* _Objective_
Retype nothing but the lines from the start of the material up to and including the line with "tuft('weed_tuft', 'sparse moss". Pictures don't belong in the copy.

* _Recorded data_
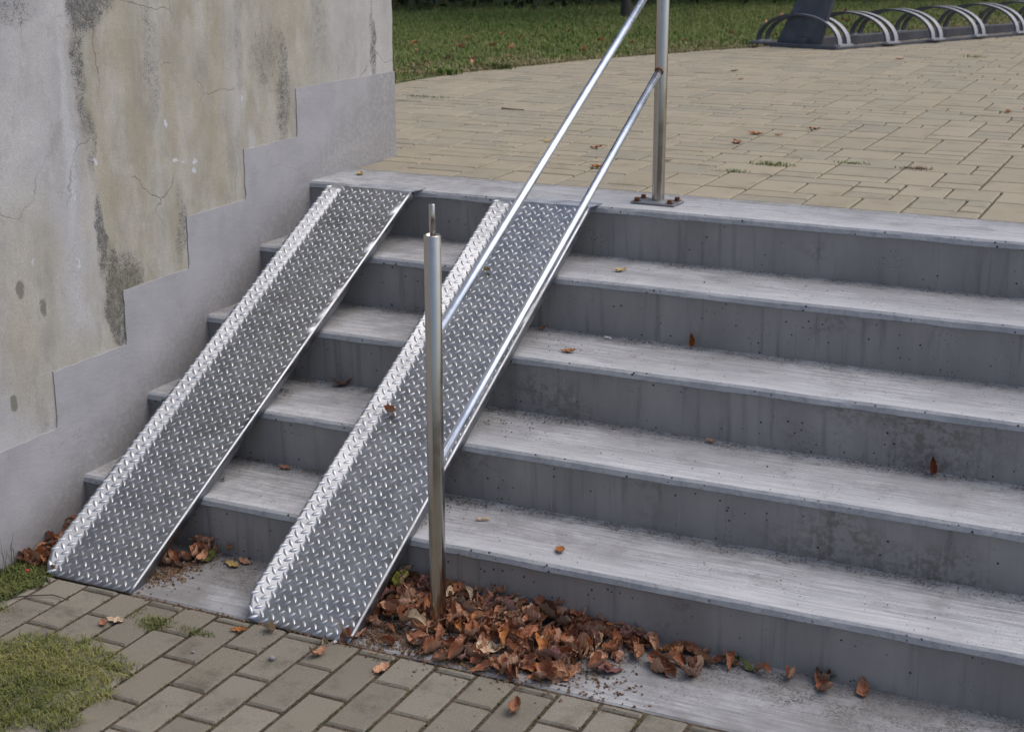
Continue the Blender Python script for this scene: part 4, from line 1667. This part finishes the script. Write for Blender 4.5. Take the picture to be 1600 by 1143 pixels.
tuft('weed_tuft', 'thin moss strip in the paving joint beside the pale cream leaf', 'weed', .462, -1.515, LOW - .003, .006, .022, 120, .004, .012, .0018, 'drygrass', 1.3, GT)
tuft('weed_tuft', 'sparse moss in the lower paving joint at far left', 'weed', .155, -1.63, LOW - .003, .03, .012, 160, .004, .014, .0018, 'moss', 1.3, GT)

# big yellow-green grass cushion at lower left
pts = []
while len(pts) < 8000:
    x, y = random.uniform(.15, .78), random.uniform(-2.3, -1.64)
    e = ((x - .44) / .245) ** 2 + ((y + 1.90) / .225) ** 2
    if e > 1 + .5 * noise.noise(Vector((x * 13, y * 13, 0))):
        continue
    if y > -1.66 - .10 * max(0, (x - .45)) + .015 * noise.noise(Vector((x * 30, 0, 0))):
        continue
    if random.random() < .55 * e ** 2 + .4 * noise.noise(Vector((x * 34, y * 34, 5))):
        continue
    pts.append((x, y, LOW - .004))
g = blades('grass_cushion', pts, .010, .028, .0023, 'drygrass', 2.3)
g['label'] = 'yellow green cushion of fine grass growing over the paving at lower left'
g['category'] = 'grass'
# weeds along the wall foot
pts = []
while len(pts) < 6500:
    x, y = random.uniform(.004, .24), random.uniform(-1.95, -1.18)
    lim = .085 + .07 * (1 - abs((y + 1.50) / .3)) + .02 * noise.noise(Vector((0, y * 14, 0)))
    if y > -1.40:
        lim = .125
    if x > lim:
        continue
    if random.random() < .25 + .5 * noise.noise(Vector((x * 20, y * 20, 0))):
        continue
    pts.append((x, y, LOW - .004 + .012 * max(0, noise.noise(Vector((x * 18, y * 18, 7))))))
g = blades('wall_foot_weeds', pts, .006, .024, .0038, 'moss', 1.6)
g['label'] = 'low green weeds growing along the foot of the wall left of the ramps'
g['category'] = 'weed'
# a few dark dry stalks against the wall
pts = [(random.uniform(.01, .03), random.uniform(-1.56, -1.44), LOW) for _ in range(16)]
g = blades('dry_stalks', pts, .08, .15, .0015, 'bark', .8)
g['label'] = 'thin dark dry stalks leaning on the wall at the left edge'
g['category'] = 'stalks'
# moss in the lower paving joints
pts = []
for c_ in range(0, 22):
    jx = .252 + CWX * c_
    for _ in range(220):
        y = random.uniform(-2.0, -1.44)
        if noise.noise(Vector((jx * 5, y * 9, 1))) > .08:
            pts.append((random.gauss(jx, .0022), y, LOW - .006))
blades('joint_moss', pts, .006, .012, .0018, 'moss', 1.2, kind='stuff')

* _Correct result_
Continue the Blender Python script for this scene: part 4, from line 1667. This part finishes the script. Write for Blender 4.5. Take the picture to be 1600 by 1143 pixels.
tuft('weed_tuft', 'thin moss strip in the paving joint beside the pale cream leaf', 'weed', .462, -1.515, LOW - .003, .006, .022, 120, .004, .012, .0018, 'drygrass', 1.3, GT)
tuft('weed_tuft', 'sparse moss in the lower paving joint at far left', 'weed', .155, -1.63, LOW - .003, .03, .012, 160, .004, .014, .0018, 'moss', 1.3, GT)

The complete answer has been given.